You know that it takes energy to discover blocks?  It's not like printing fiat out of thin air.  Those coins
support miners who secure the system.

Much like gold requires energy to mine.  So what you're saying that gold loses value over time because more gold is mined?

I have reconsidered your idea and I believe that the two properties that you have proposed may make an adoption or a fork less frictional.  The reason being is that the fork will allow current bitcoiners to more easily participate in the network.  The second thing that is beneficial is that since you have proposed to change block reward to 200 coins is basically nullifies the existing early adopter advantage and allows for a wider adoption of the future currency.  

Where we diverge in opinion is in the fact that I believe that there needs to be a point where inflation is controlled at a rate similar to that of Gold inflation, which is 2%.


Title: Re: Would a permanent 50BTC block reward have changed the discussion?
Post by: wingding on May 03, 2013, 09:16:40 PM
I like your idea, except i would make a couple of changes.

1) Don't make it a fork of bitcoin, make it a new crypto.
2) Keep coin creation at 100, until the coin creation is less than an annual 2% inflation.  Then have coin inflation adjust to 2%.

1. The reason to make it as a fork is that it would automatically include the bitconers and the bitcoin economy, which is something that I believe would increase chances to get acceptance. It also open the possibility the possibility for merged mining.

2. The rate of 200 per block is related to point 1 above: It means 10.5 millions new coins/year - the existing coins which are extremely concentrated on few hand will be reduced tp 50% of total volume after one year.

But anyway, the idea is still in the shaping, and I am not holding to absolutes. I want others to contribute. And yes, I actually have been thinking that coin production rate could be increasing as you suggest, maintaining some inflation. But as you know, people around here goes crazy over the word inflation ;). You may also check this link: https://bitcointalk.org/index.php?topic=179961.0 (I plan to make a updated version some time)


Instead of increasing your block reward, decrease it... and speed up block creation by the correct amount...

That being said, I think the only hope you'd have of making such an idea work would be as a merged-minable altcoin - I really doubt anyone is going to devote profitable hashing to something that's designed to lose value over time... (much less half it's value per year).





I can assure you that bitcoin will lose purchasing power far sooner than an 2% inflationary alt coin.

You know that it takes energy to discover blocks?  It's not like printing fiat out of thin air.  Those coins
support miners who secure the system.

Much like gold requires energy to mine.  So what you're saying that gold loses value over time because more gold is mined?

I have reconsidered your idea and I believe that the two properties that you have proposed may make an adoption or a fork less frictional.  The reason being is that the fork will allow current bitcoiners to more easily participate in the network.  The second thing that is beneficial is that since you have proposed to change block reward to 200 coins is basically nullifies the existing early adopter advantage and allows for a wider adoption of the future currency.  

Where we diverge in opinion is in the fact that I believe that there needs to be a point where inflation is controlled at a rate similar to that of Gold inflation, which is 2%.

Well, remember that the 200 coin block reward fork will create a inflation starting with 100% the first year.
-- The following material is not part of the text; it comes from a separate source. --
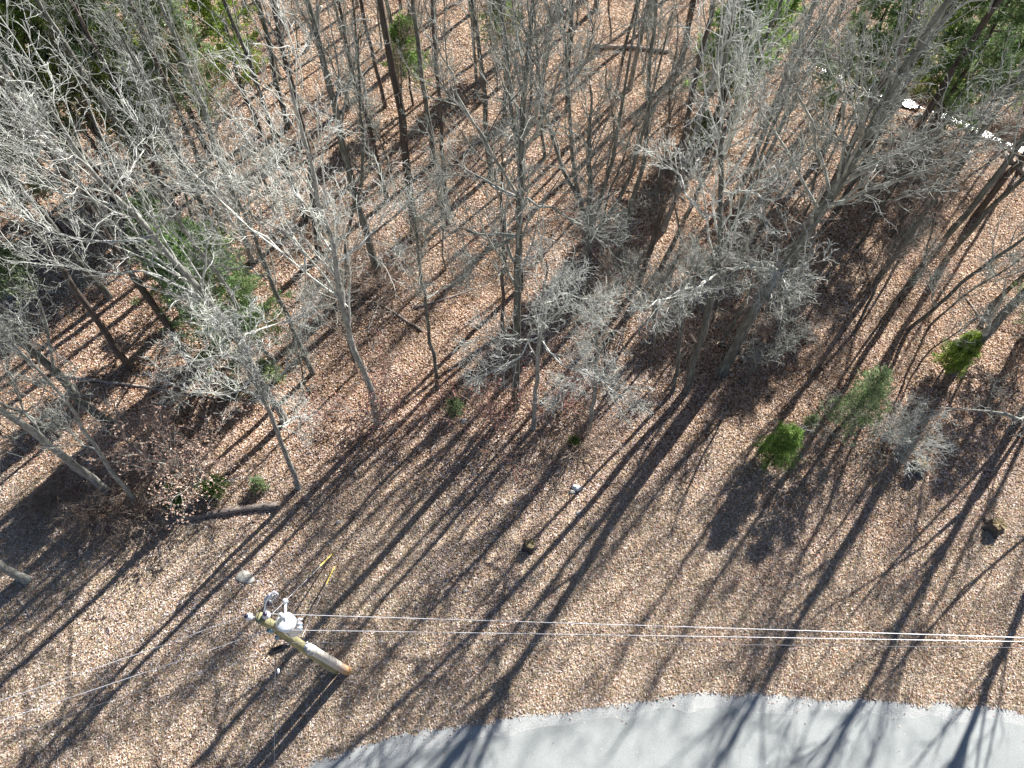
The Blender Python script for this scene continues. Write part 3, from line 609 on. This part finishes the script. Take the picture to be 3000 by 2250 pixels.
for i in range(30):
    for _ in range(50):
        x = rsx.uniform(-28, 28) if i < 16 else rsx.uniform(5, 24); y = rsx.uniform(18, 40) if i < 16 else rsx.uniform(15.5, 32)
        if dseg(np.array([x]), np.array([y]), CREEK)[0] > 2: break
    o = shrub('brown_shrub', None, 9, rsx.uniform(1.4, 2.6), 1.0, 700 + i, 'x', twig=['twig_brown', 'twig'][i % 2], loc=(x, y, 0))
    rr, c_ = region(x, y); o['label'] = 'low %s thicket on the leaves %s, %s' % (['brown', 'grey'][i % 2], rr, c_); o['group'] = o['label'].replace('thicket', 'thickets')

# ------------------------------------------------------------------ evergreens
GREEN = np.array([(.16, .25, .10), (.20, .30, .12), (.12, .20, .08), (.26, .35, .15)])
PALE = np.array([(.28, .38, .18), (.34, .43, .22), (.22, .31, .14), (.40, .46, .26)])
BRIGHT = np.array([(.18, .31, .07), (.24, .38, .09), (.13, .23, .05), (.30, .42, .13)])
YEL = np.array([(.24, .34, .05), (.32, .42, .08), (.16, .26, .05), (.38, .46, .12)])
def evergreen(name, loc, h, rad, n_leaf, pal, seed, label, cat='evergreen tree', z0=.15, size=.11, asp=.28, group=None, nb=40, gaps=.35, trunk_r=None):
    rng = np.random.RandomState(seed); b = np.array(loc, float); b[2] = float(zg(b[0], b[1])); root = empty(name, tuple(b), label, cat, group)
    tr = trunk_r or h * .014 + .01; tg = Geo(); zz = np.linspace(-.1, h * .97, 9)
    T = np.stack([.02 * h * rng.randn(9) * np.linspace(0, 1, 9), .02 * h * rng.randn(9) * np.linspace(0, 1, 9), zz], 1); tg.tubes(T, np.linspace(tr, .01, 9), 8)
    link('trunk', tg.mesh('trunk', M['bark_brown']), root)
    t = z0 + (1 - z0) * (np.arange(nb) + rng.rand(nb)) / nb; a = np.arange(nb) * 2.4 + rng.rand(nb)
    ln = rad * (1 - (t - z0) / (1 - z0)) ** .7 * rng.uniform(.55, 1.15, nb) + .08 * rad
    st = np.stack([np.interp(t * h, zz, T[:, 0]), np.interp(t * h, zz, T[:, 1]), t * h], 1)
    d = np.stack([np.cos(a), np.sin(a), rng.uniform(.15, .6, nb)], 1); K = 6; P = np.empty((nb, K, 3)); P[:, 0] = st; d = unit(d)
    for k in range(1, K): d = unit(d + .12 * rng.randn(nb, 3) + [0, 0, .06]); P[:, k] = P[:, k - 1] + d * (ln / (K - 1))[:, None]
    R1 = np.linspace(1, .3, K)[None] * (.012 + ln * .008)[:, None]; bg_ = Geo(); bg_.tubes(P, R1, 4)
    P2, R2 = grow(P, R1, 9, rad * .38, .2, 1, .8, 4, .2, .05, rng, .6, .004); bg_.tubes(P2, R2, 3)
    link('branches', bg_.mesh('branches', M['bark_brown']), root)
    pi = rng.randint(0, len(P2), n_leaf); s = rng.rand(n_leaf) ** .7 * 2.999; i0 = s.astype(int); fr = (s - i0)[:, None]
    c = P2[pi, i0] * (1 - fr) + P2[pi, i0 + 1] * fr + rng.randn(n_leaf, 3) * .035 * (1 + rad * .4)
    dr = unit(unit(P2[pi, 3] - P2[pi, 0]) + .7 * rng.randn(n_leaf, 3) + [0, 0, .35]); u = unit(np.cross(dr, rng.randn(n_leaf, 3)))
    L = (size * rng.uniform(.6, 1.4, n_leaf))[:, None]; W = L * asp * .5
    V = np.stack([c - u * W * .4, c + dr * L * .5 - u * W, c + dr * L, c + dr * L * .5 + u * W], 1)
    cl = pal[rng.randint(0, len(pal), len(P2))][pi] * (1 + .18 * rng.randn(n_leaf, 1))
    link('foliage', np_mesh('foliage', V.reshape(-1, 3), np.arange(n_leaf * 4).reshape(-1, 4), M['needle'], False, None, np.repeat(np.clip(cl, .01, .9), 4, 0)), root)
    return root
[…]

It will take 50 years before it reach 2%. I think we need not worry to much about what happens after that.


Title: Re: Would a permanent 50BTC block reward have changed the discussion?
Post by: Sweft on May 03, 2013, 10:18:37 PM
I like your idea, except i would make a couple of changes.

1) Don't make it a fork of bitcoin, make it a new crypto.
2) Keep coin creation at 100, until the coin creation is less than an annual 2% inflation.  Then have coin inflation adjust to 2%.
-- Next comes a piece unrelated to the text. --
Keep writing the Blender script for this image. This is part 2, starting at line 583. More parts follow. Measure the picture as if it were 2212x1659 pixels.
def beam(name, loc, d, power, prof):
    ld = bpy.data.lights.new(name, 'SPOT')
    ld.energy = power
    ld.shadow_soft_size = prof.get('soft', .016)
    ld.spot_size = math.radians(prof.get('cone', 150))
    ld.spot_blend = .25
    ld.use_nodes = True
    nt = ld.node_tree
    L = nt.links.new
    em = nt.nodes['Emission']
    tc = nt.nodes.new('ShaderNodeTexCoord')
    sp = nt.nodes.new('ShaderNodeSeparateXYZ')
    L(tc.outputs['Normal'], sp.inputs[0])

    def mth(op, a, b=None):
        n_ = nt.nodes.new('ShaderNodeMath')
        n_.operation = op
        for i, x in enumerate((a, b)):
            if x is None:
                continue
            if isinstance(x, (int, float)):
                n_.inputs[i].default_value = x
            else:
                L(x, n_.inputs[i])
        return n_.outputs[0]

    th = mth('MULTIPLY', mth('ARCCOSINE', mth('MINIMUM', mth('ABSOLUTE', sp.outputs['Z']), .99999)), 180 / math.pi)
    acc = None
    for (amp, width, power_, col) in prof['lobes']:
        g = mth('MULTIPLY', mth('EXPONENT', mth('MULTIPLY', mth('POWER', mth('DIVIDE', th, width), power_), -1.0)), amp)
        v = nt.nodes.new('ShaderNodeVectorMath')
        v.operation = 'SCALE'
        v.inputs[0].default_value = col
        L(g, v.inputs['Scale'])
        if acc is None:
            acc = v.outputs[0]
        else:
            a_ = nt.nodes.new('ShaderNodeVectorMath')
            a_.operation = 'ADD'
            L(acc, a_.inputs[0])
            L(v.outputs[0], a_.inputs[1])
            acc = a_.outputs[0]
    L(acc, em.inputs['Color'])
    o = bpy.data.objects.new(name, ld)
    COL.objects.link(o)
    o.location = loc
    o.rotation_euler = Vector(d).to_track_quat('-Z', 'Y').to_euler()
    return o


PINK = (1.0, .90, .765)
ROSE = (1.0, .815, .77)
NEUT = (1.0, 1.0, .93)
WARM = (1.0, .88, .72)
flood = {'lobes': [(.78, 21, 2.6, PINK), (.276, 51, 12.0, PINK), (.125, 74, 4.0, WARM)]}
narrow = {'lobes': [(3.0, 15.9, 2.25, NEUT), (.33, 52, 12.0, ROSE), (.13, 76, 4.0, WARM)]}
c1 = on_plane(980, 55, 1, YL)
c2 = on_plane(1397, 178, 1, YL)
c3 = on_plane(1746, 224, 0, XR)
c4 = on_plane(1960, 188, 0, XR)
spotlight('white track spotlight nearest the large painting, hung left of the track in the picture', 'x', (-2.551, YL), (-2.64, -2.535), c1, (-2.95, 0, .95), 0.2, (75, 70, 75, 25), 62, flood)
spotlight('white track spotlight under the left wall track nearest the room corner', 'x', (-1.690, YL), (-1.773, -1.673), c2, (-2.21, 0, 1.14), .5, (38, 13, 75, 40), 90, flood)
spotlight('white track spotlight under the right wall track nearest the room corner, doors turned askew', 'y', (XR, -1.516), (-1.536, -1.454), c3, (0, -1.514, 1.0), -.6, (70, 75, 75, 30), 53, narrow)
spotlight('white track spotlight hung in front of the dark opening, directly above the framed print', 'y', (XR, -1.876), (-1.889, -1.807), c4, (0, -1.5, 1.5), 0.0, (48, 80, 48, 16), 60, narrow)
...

1. The reason to make it as a fork is that it would automatically include the bitconers and the bitcoin economy, which is something that I believe would increase chances to get acceptance. It also open the possibility the possibility for merged mining.

2. The rate of 200 per block is related to point 1 above: It means 10.5 millions new coins/year - the existing coins which are extremely concentrated on few hand will be reduced tp 50% of total volume after one year.
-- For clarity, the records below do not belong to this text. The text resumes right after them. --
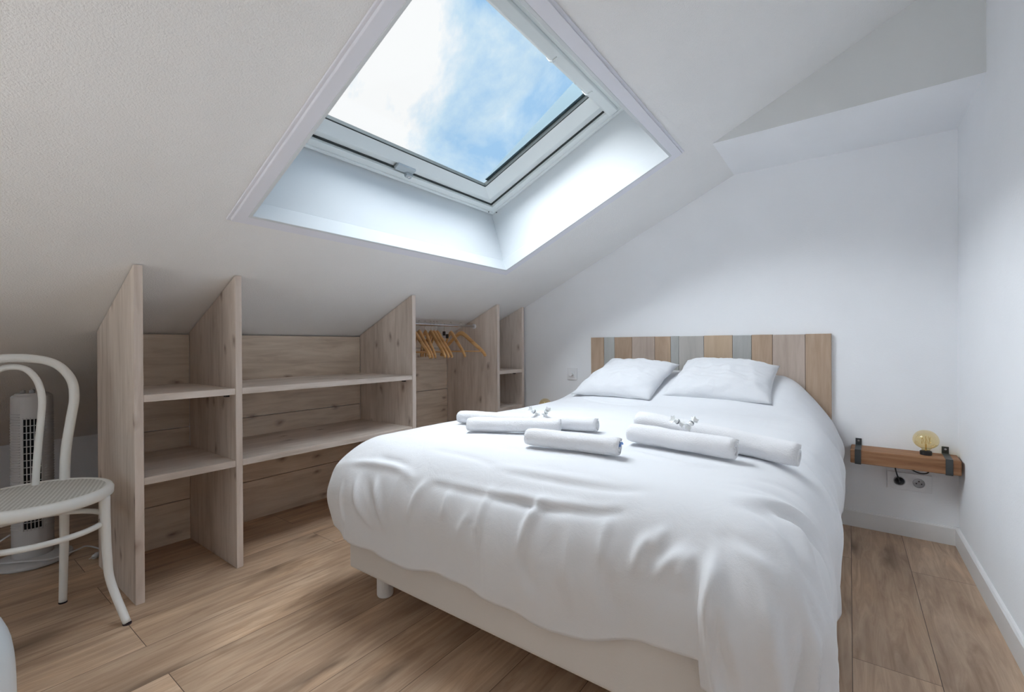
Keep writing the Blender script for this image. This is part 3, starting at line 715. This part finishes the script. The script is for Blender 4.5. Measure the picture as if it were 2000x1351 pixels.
# ------------------------------------------------------------------ pillows
def pillow(name, quad, thick, label, seed):
    """quad: bottom-left, bottom-right, top-right, top-left (seam plane)"""
    BLq, BRq, TRq, TLq = [Vector(q) for q in quad]
    nrm = (BRq - BLq).cross(TLq - BLq).normalized(); n = 46; m = MB(); vs = []
    for sgn in (1, -1):
        for i in range(n + 1):
            for j in range(n + 1):
                u, v = j / n, i / n
                a_, b_ = 2 * u - 1, 2 * v - 1
                pin = .035 * (1 - abs(a_) ** 2) * abs(b_) ** 3; pin2 = .03 * (1 - abs(b_) ** 2) * abs(a_) ** 3
                uu = u + (-pin2 if a_ > 0 else pin2); vv = v + (-pin if b_ > 0 else pin)
                p = (BLq * (1 - uu) + BRq * uu) * (1 - vv) + (TLq * (1 - uu) + TRq * uu) * vv
                e = max(0, (1 - abs(a_) ** 2.6)) ** .55 * max(0, (1 - abs(b_) ** 2.6)) ** .55
                w = mnoise.noise(Vector((u * 4 + seed, v * 4, sgn))) * .014 + mnoise.noise(Vector((u * 11 + seed, v * 7, sgn))) * .007 + (1 - abs(mnoise.noise(Vector((u * 5 + v * 3 + seed, v * 9 - u * 2, 9))))) ** 6 * .007
                hgt = thick * e * (.62 if sgn > 0 else .25)
                hgt += w * min(1, e * 2.0) + mnoise.noise(Vector((u * 6 + seed, v * 6, 5))) * .006 * (1 if sgn > 0 else 1)
                if sgn < 0: hgt = -thick * e * .25 + mnoise.noise(Vector((u * 6 + seed, v * 6, 5))) * .006
                vs.append(p + nrm * hgt)
    N1 = (n + 1) ** 2; fs = []
    for i in range(n):
        for j in range(n):
            k = i * (n + 1) + j
            fs.append((k, k + 1, k + n + 2, k + n + 1)); fs.append((N1 + k, N1 + k + n + 1, N1 + k + n + 2, N1 + k + 1))
    m.add(vs, fs)
    o = m.build(name, M['pillow'], None, smooth=True)
    import bmesh
    b = bmesh.new(); b.from_mesh(o.data); bmesh.ops.remove_doubles(b, verts=b.verts, dist=.0006); b.to_mesh(o.data); b.free()
    return tag(o, label, 'pillow')
pillow('pillow', [(-1.40, 2.50, .640), (-.893, 2.49, .637), (-.822, 2.815, .826), (-1.285, 2.84, .838)], .13, 'white square pillow on the left, lying nearer the shelves', 1.3)
pillow('pillow', [(-.858, 2.57, .655), (-.305, 2.55, .650), (-.30, 2.84, .828), (-.792, 2.87, .852)], .13, 'white pillow on the right, nearer the globe lamp beside the bed', 4.1)

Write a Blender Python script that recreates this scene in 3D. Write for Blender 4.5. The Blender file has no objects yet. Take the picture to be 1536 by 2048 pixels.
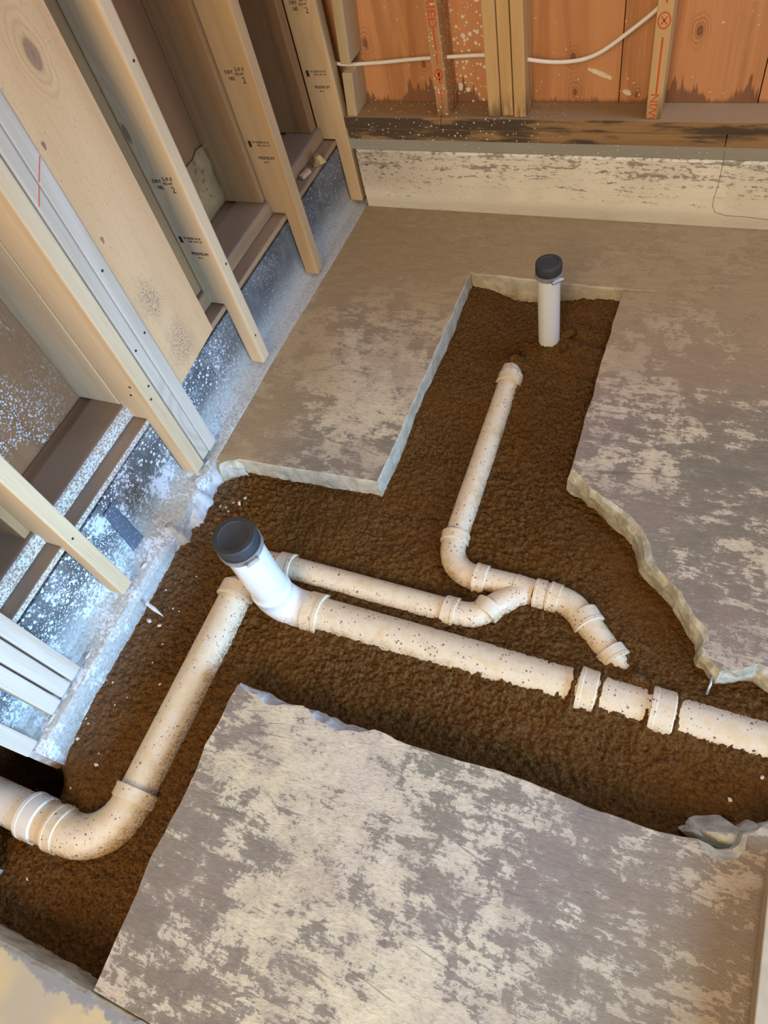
import bpy, bmesh, math, random
import numpy as np
from mathutils import Vector, Matrix
from mathutils.geometry import tessellate_polygon

random.seed(7)
S = bpy.context.scene
COL = S.collection

# ------------------------------------------------------------------ camera
F_PX = 1427.75
RW = np.array([[0.91390029, 0.3579015, -0.19155358],
               [0.20511888, -0.81434855, -0.54292051],
               [-0.35030345, 0.45688396, -0.81764573]])   # rows: right, down, forward
CAM = np.array([1.14961544, -1.99795676, 1.45])
cd = bpy.data.cameras.new('camera')
cam = bpy.data.objects.new('camera', cd)
COL.objects.link(cam)
cd.sensor_fit = 'HORIZONTAL'
cd.sensor_width = 36.0
cd.lens = F_PX / 1536.0 * 36.0
cd.clip_start = 0.02
m = Matrix.Identity(4)
for i in range(3):
    m[i][0] = RW[0][i]; m[i][1] = -RW[1][i]; m[i][2] = -RW[2][i]; m[i][3] = CAM[i]
cam.matrix_world = m
S.camera = cam

# ------------------------------------------------------------------ world, lamps, exposure
w = bpy.data.worlds.new('daylight')
S.world = w
w.use_nodes = True
bg = w.node_tree.nodes['Background']
bg.inputs[0].default_value = (1.0, 0.94, 0.86, 1)
bg.inputs[1].default_value = 0.34

def area(name, loc, target, sx, sy, power, color, spread=180):
    l = bpy.data.lights.new(name, 'AREA')
    l.shape = 'RECTANGLE'; l.size = sx; l.size_y = sy; l.energy = power; l.color = color
    l.spread = math.radians(spread)
    o = bpy.data.objects.new(name, l); COL.objects.link(o)
    o.location = loc
    o.rotation_euler = (Vector(target) - Vector(loc)).to_track_quat('-Z', 'Y').to_euler()
    return o
area('window_light', (2.9, -2.3, 0.62), (-0.05, -1.78, 0.12), 1.1, 0.8, 20, (0.30, 0.58, 1.0), 55)
area('back_window_light', (1.5, 0.06, 1.75), (1.25, -1.0, 0.0), 0.8, 0.7, 22, (0.46, 0.63, 1.0), 140)
area('doorway_light', (0.9, -4.6, 2.5), (0.6, -0.9, 0.1), 2.0, 1.6, 112, (1.0, 0.74, 0.43))

S.view_settings.view_transform = 'Standard'
S.view_settings.look = 'None'
S.view_settings.gamma = 1
S.view_settings.use_curve_mapping = False
S.view_settings.exposure = 0.18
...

But anyway, the idea is still in the shaping, and I am not holding to absolutes. I want others to contribute. And yes, I actually have been thinking that coin production rate could be increasing as you suggest, maintaining some inflation. But as you know, people around here goes crazy over the word inflation ;). You may also check this link: https://bitcointalk.org/index.php?topic=179961.0 (I plan to make a updated version some time)


Instead of increasing your block reward, decrease it... and speed up block creation by the correct amount...

That being said, I think the only hope you'd have of making such an idea work would be as a merged-minable altcoin - I really doubt anyone is going to devote profitable hashing to something that's designed to lose value over time... (much less half it's value per year).





I can assure you that bitcoin will lose purchasing power far sooner than an 2% inflationary alt coin.

You know that it takes energy to discover blocks?  It's not like printing fiat out of thin air.  Those coins
support miners who secure the system.

Much like gold requires energy to mine.  So what you're saying that gold loses value over time because more gold is mined?

I have reconsidered your idea and I believe that the two properties that you have proposed may make an adoption or a fork less frictional.  The reason being is that the fork will allow current bitcoiners to more easily participate in the network.  The second thing that is beneficial is that since you have proposed to change block reward to 200 coins is basically nullifies the existing early adopter advantage and allows for a wider adoption of the future currency.  

Where we diverge in opinion is in the fact that I believe that there needs to be a point where inflation is controlled at a rate similar to that of Gold inflation, which is 2%.

Well, remember that the 200 coin block reward fork will create a inflation starting with 100% the first year. It will take 50 years before it reach 2%. I think we need not worry to much about what happens after that.

I understand that and it is a problem.  There are ways to make a fork reach the 2% threshold faster, like bitcoin does.